WHAT YOU HAVE TO DO:
Set down exactly the lines of the listing below, please, beginning with the first and ending with the line that holds "p = G(px, py, ZC); grille(p.x".

┄┄┄┄┄┄┄┄┄┄

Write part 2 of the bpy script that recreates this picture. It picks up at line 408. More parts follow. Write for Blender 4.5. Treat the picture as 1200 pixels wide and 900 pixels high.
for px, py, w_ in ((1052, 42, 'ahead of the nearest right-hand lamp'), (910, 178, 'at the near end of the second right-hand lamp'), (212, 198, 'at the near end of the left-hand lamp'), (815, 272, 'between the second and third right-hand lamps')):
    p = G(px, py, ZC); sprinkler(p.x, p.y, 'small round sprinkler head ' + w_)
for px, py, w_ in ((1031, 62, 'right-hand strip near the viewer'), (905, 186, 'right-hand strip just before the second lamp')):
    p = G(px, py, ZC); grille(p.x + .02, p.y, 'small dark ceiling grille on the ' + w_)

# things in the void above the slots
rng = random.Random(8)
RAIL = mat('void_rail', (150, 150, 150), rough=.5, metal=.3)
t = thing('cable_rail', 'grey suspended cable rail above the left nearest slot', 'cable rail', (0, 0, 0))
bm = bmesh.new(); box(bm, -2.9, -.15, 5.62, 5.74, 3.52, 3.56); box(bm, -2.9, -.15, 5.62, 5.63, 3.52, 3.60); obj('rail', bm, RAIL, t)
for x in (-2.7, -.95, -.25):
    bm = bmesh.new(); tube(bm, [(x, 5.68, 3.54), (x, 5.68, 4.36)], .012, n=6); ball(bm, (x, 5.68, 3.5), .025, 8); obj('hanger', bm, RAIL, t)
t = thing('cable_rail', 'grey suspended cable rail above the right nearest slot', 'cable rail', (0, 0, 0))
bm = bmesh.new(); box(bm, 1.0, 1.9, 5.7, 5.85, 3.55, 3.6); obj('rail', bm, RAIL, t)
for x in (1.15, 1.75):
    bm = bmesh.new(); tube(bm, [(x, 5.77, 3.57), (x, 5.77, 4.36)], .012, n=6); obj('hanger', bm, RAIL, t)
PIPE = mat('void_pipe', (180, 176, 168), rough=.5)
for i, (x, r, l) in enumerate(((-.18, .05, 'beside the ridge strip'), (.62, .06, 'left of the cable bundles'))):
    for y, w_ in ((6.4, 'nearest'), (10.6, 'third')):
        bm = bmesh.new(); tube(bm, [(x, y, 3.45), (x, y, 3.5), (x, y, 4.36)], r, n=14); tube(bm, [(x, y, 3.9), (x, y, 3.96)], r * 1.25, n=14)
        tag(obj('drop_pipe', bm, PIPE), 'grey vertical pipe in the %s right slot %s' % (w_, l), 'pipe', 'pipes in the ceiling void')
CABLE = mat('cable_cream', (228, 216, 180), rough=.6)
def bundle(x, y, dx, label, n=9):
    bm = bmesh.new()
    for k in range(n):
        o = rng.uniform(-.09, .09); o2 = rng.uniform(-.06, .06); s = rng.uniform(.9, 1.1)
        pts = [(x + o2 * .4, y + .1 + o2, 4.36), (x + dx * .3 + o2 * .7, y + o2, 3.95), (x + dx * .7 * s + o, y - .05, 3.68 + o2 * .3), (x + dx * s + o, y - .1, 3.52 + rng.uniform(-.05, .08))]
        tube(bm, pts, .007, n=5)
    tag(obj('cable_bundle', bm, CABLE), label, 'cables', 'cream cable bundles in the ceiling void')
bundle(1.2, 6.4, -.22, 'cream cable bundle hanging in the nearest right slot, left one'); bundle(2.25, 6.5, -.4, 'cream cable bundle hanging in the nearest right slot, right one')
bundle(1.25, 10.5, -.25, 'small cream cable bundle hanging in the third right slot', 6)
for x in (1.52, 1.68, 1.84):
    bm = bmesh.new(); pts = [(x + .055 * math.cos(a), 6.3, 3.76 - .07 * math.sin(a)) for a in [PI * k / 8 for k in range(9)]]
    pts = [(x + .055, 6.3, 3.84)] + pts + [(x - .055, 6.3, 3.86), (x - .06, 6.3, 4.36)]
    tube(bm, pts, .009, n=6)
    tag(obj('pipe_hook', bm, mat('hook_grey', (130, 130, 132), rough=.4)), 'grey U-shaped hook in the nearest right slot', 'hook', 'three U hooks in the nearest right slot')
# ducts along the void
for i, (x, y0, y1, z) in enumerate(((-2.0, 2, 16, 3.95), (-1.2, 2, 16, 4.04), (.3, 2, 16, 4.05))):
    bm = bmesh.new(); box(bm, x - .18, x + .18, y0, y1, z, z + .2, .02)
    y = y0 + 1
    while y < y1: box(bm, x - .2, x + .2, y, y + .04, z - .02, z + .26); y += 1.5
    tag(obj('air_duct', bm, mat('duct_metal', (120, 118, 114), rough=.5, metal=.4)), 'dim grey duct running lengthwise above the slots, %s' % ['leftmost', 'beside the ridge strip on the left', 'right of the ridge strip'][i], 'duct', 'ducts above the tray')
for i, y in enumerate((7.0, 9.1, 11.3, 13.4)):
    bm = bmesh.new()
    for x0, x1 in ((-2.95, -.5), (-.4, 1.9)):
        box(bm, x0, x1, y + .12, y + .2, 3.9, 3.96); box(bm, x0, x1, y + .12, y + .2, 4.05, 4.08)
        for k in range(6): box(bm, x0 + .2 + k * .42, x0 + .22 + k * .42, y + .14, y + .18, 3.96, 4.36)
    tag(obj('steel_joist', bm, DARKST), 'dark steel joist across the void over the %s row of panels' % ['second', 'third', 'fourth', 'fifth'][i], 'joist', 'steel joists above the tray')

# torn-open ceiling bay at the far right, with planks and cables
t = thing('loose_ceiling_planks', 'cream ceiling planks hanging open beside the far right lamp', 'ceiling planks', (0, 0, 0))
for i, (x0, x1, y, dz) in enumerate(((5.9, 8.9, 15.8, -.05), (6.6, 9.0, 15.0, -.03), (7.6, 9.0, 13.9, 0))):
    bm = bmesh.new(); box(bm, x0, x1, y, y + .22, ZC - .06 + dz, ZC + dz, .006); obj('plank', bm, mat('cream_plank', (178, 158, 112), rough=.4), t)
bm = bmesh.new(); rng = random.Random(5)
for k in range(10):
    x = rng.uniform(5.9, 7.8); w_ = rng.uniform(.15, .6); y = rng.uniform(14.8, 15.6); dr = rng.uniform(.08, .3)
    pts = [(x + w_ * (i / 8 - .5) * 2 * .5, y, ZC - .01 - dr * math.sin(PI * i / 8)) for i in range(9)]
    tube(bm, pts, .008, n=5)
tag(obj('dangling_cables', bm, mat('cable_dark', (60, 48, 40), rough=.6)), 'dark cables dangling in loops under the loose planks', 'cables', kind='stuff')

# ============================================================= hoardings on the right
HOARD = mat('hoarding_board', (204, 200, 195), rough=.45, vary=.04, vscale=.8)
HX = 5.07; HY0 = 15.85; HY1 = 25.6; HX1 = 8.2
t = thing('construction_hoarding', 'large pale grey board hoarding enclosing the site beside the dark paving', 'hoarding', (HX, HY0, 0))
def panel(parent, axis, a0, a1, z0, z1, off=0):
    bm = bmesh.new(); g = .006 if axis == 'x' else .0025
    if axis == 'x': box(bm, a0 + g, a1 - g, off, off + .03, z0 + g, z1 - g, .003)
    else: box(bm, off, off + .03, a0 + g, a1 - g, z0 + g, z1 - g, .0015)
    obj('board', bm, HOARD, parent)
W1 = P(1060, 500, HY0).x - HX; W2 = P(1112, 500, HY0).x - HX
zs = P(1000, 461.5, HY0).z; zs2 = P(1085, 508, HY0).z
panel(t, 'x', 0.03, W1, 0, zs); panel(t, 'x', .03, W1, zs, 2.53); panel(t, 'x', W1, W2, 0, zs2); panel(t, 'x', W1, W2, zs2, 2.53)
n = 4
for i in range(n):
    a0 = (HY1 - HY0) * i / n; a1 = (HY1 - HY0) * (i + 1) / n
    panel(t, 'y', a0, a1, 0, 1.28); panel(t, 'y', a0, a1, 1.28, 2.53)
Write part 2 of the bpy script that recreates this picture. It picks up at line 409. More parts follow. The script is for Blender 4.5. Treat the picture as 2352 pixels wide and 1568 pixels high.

┄┄┄┄┄┄┄┄┄┄

THE RESULT:
Write part 2 of the bpy script that recreates this picture. It picks up at line 408. More parts follow. Write for Blender 4.5. Treat the picture as 1200 pixels wide and 900 pixels high.
for px, py, w_ in ((1052, 42, 'ahead of the nearest right-hand lamp'), (910, 178, 'at the near end of the second right-hand lamp'), (212, 198, 'at the near end of the left-hand lamp'), (815, 272, 'between the second and third right-hand lamps')):
    p = G(px, py, ZC); sprinkler(p.x, p.y, 'small round sprinkler head ' + w_)
for px, py, w_ in ((1031, 62, 'right-hand strip near the viewer'), (905, 186, 'right-hand strip just before the second lamp')):
    p = G(px, py, ZC); grille(p.x + .02, p.y, 'small dark ceiling grille on the ' + w_)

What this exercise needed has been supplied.